C’est donc principalement la notion de duel qui semble avoir été sous-estimée dans l’apport guillaumien. Dans le modèle de Guillaume, le duel apparaît comme un cas particulier de la pluralité interne. Mais les autres types de pluralités internes (triel, quadriel) sont très rares dans les langues, ce qui fragilise la structure du système du nombre. Il serait sans doute plus judicieux de comprendre le duel comme un cas particulier du collectif, ou, en d’autres termes, d’interpréter la pluralité interne au sens d’un processus de construction d’un collectif, c’est-à-dire d’une pluralité d’éléments conçus comme formant une entité unique. Or, le système guillaumien du nombre n’a pas seulement une valeur analytique mais aussi et surtout une valeur téléologique : il permet de rendre compte de l’idée, trouvée par Guillaume chez Vendryes (1937) qui s’appuie lui-même sur Lévy-Bruhl (1922),  que la pluralité externe constitue une forme du nombre abstraite (et « évoluée ») par opposition à la pluralité interne, comprise comme une forme plus concrète (et « primitive ») au sens où, en pluralité interne, le nombre n’est pas dissocié conceptuellement des réalités désignées. Par exemple, le duel ne peut pas s’appliquer à n’importe quel référent comportant deux éléments mais seulement à certains types d’êtres ou d’objets se présentant par paires. Or cette idée d’une évolution anthropologique du nombre concret vers le nombre abstrait est aujourd’hui réfutée par certains anthropologues, qui considèrent que même dans les langues où plusieurs types de numérations existent pour différents types d’objets (des nombres pour compter les objets ronds, d’autres pour les objets plats, d’autres encore pour les humains, etc.), la possibilité d’une numération abstraite, indifférente aux objets considérés, est maintenue (Proust & Vandendriessche 2022, Valério & Ferrara 2022).
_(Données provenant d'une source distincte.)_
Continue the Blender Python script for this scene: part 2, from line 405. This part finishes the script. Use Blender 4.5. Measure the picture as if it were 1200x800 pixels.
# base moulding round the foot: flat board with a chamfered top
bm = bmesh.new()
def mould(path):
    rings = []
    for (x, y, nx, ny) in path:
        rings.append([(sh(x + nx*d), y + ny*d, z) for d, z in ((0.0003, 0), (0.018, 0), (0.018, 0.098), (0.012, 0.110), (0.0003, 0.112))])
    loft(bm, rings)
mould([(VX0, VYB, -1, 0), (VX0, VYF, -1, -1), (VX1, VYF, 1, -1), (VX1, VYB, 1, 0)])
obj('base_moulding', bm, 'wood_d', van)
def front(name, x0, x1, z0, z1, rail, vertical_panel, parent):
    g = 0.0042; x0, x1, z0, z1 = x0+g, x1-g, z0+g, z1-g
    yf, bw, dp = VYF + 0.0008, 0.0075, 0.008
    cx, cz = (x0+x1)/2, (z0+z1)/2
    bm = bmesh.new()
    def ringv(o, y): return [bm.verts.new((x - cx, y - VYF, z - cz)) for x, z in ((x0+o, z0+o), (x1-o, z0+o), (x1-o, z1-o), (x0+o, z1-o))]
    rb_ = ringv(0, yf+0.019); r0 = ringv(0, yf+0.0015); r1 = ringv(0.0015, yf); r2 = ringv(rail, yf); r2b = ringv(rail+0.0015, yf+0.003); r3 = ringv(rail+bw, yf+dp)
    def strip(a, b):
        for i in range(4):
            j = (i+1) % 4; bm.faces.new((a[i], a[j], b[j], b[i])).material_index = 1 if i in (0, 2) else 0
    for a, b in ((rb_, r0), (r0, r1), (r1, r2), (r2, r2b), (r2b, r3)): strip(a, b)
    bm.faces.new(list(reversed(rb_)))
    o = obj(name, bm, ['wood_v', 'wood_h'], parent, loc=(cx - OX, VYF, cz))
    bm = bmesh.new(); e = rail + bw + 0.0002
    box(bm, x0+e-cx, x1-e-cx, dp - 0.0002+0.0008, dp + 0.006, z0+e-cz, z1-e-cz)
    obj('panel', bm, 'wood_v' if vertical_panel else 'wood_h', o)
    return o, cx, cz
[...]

La dimension téléologique du système guillaumien du nombre semble donc fragilisée, au moins dans sa dimension anthropologique (mais pas nécessairement dans la dimension systématique).

 

Cette conférence propose donc une approche critique du modèle guillaumien du nombre, visant à faire apparaître d’une part, que ce modèle doit être interprété d’une manière strictement sémantique, dans la mesure où la pluralité interne n’a pas de sémiologie stable et semble essentiellement portée par des moyens lexicaux (à l’exception de pronoms comme on, nous, vous, qui, dans une perspective guillaumienne, relèvent de la pluralité interne (voir Moignet 1981)), d’autre part que mouvement de particularisation qui caractérise le pluriel interne gagne à être compris au sens d’un processus de « collectivisation » ou de contruction d’un collectif, dont le dernier moment est le duel, et enfin en proposant une analyse des rapports envisageables entre le système du nombre et le système du genre permettant de comprendre pourquoi, pour Guillaume, la catégorie du genre n’est qu'une espèce particulière dans la catégorie du nombre.